Living in your head is generally frowned upon in this extrovert-loving society.

Introspection simply isn't prized in a world where so many people are jockeying to have their voices heard.

In fact, pensiveness is often mistaken for snobbishness or social anxiety. And those who aren't as loud and assertive don't earn as much respect and perks as their more boisterous peers.

You'll notice that most job listings emphasize teamwork and list excellent oral communication skills as one of the requirements. You'd be hard-pressed to find an ad specifically looking for a deep thinker.

Unfortunately, quiet introverts continue to be put into the same bucket as serial killers and others who perpetrate horrible crimes.

What many fail to understand is this: Many people -- myself included -- find living in their heads a refreshing change from the daily grind.

Introspective types would agree that reading books -- whether of the fiction or non-fiction variety -- transports them mentally to another world that can feel much more engaging than the "real" one.

I, for one, love immersing myself in history books that take me back in time to the 18th and 19th centuries.

I think being deep in thought opens us up to new worlds, new possibilities, new ideas. While it's impossible to live in our heads all the time, it's a mistake to merely take everything we see and confront in the world at face value.

It's only by learning, questioning, and delving into things that we truly enrich ourselves.

We can be anything we want to be in our minds -- the president, a famous rock star -- and live in any world, at any time, of our choosing, whether 18th century colonial America or in Mars in 3050.

While some people may say this smacks of escapism through fantasy, my answer to them would be: what's wrong with that?

In a world dominated by headlines of mass shootings, political bickering, and other negative events, there's no harm in escaping to a world once in a while where things appear more positive and peaceful.

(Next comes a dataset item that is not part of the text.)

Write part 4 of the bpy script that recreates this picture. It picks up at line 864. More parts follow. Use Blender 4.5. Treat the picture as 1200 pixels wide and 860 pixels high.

In fact, many people report that doing so helps put them in a better mood and clear their thoughts. Thus, when they return to reality, they're better equipped to deal with the issues they wished to take a mental break from in the first place.

As long as we don't resort to living in our heads as a way of shirking our everyday tasks and problems, we should all take the time to do it.

I like to think of it as taking a mini mental vacation. And I encourage you to go on one whenever you have the chance.

How often do you live in your head? Do you enjoy being deep in thought?